Di pengajian yang diikuti terdakwa, ustadnya mengajarkan bahwa salah satu amal yang besar pahalanya adalah menjenguk para tahanan yang dicap teroris. "Mereka bukan teroris, tapi ustad kita," kata Santhanam menirukan ucapan guru di pengajian itu yang dia sebut bernama Alawi. Di pengajian itu pula, menurut Santhanam, ide meracuni polisi bermula.
Santhanam bersama Paimin, Umar alias Dhani, Ali Miftah, Wartoyo, Jumarto, dan Budi Supriadi, diduga berencana meracuni polisi di wilayah Jakarta. Mereka bersiasat memasukkan cairan yang dibuat dari biji jarak dicampur racun tikus ke minuman di kantin tempat para polisi biasa makan. Tapi aksi Shantanam dan kawan-kawan belum sempat mencelakakan aparat. Soalnya, pada Juni 2011, mereka lebih dulu ditangkap di Kemayoran, Jakarta Pusat.

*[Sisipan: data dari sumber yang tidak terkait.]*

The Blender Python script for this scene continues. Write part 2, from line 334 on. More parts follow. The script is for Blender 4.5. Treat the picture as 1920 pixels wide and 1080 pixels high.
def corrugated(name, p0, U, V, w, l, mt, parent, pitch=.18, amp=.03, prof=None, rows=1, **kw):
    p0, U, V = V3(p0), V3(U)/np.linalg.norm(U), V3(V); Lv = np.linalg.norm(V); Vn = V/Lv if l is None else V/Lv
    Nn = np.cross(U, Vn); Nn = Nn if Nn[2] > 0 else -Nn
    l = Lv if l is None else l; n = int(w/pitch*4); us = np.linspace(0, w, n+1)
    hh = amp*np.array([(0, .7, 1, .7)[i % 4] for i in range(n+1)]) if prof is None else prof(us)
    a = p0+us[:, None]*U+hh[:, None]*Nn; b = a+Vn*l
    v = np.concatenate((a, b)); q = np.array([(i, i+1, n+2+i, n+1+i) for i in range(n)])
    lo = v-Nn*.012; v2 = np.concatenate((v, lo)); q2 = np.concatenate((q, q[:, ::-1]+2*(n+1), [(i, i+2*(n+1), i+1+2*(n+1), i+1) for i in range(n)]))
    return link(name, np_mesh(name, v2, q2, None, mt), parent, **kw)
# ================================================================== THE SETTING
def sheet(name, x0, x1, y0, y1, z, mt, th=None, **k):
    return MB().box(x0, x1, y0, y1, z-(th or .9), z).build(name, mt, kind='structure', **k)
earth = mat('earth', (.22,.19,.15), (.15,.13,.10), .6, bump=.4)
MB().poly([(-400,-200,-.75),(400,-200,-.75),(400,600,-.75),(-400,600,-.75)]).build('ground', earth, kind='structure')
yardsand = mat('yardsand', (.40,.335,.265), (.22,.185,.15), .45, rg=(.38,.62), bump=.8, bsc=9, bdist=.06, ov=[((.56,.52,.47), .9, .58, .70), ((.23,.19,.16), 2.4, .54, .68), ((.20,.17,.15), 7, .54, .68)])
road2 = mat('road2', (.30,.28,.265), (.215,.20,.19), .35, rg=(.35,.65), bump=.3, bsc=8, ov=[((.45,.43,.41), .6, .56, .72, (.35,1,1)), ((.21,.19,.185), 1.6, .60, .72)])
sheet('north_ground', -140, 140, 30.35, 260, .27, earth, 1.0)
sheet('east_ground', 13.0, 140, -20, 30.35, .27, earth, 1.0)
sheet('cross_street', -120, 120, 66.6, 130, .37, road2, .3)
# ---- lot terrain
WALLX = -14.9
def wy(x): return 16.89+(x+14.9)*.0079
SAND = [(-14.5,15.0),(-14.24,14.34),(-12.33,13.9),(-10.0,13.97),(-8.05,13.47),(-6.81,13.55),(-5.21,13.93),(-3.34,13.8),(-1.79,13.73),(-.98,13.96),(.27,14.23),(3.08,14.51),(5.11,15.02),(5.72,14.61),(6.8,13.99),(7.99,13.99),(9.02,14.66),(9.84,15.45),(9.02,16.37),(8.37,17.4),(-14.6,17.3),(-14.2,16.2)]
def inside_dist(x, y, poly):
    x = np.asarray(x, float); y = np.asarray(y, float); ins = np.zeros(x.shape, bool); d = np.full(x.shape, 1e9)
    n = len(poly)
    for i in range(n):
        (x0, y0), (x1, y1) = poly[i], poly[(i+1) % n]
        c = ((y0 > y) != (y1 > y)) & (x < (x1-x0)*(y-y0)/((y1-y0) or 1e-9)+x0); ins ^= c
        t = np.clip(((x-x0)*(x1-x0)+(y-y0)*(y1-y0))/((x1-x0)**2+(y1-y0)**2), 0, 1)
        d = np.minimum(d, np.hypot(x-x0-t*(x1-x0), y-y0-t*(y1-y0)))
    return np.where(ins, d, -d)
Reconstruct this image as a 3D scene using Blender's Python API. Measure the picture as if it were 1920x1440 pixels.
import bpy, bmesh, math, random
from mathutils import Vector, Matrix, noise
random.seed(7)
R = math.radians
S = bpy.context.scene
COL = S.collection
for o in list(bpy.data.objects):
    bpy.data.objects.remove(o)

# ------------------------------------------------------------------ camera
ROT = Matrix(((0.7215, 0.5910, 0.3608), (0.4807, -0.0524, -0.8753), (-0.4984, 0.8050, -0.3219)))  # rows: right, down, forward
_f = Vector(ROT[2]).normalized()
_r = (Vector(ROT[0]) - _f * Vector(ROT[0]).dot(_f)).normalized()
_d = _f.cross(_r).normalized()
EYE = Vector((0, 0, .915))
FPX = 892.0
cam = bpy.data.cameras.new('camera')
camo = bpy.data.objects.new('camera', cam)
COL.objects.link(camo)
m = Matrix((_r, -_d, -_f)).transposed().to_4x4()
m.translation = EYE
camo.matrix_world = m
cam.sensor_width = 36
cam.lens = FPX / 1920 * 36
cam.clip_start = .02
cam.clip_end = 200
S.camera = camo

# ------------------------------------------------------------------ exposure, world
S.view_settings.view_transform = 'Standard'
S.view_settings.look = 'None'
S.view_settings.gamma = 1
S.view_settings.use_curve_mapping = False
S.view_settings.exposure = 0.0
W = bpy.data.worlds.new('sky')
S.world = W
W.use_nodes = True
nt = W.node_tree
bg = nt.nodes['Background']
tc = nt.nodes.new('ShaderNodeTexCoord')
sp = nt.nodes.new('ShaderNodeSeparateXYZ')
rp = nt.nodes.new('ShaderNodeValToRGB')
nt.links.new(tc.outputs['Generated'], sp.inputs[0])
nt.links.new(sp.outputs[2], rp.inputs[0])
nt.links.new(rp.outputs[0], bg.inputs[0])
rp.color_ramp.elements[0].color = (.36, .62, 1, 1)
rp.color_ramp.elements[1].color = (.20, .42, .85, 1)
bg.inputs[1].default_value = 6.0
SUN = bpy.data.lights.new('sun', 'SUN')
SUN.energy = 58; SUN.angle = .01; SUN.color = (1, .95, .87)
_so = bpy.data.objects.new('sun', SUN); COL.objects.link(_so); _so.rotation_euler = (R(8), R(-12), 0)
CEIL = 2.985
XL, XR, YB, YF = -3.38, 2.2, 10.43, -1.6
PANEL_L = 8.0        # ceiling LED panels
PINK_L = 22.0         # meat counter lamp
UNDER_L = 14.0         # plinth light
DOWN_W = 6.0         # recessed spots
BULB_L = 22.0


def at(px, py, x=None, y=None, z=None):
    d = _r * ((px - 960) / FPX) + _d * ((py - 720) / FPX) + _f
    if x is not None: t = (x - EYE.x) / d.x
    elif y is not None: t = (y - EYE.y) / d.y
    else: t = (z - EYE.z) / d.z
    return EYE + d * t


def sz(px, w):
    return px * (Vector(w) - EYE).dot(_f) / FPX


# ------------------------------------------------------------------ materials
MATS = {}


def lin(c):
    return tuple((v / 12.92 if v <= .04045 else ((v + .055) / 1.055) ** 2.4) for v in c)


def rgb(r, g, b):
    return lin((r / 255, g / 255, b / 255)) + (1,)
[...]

Dalam dakwaannya, jaksa penuntut umum menyatakan kelompok ini berupaya melakukan permufakatan jahat serta percobaan atau pembantuan melakukan pidana terorisme. Selain di Jakarta, mereka diduga telah menetapkan polisi sebagai target di beberapa wilayah Indonesia, yakni di Jawa Tengah, Jawa Timur, dan Sulawesi Tengah.
Para terdakwa dijerat Pasal 9 Peraturan Pemerintah Pengganti Undang-Undang Nomor 1 Tahun 2002 tentang Pemberantasan Tindak Pidana Terorisme. Mereka diancam hukuman rata-rata 15 tahun penjara. Hukuman paling berat, yakni hukuman mati, menanti Santhanam dan Ali Miftah. Jaksa menganggap keduanya sebagai dalang aksi teror.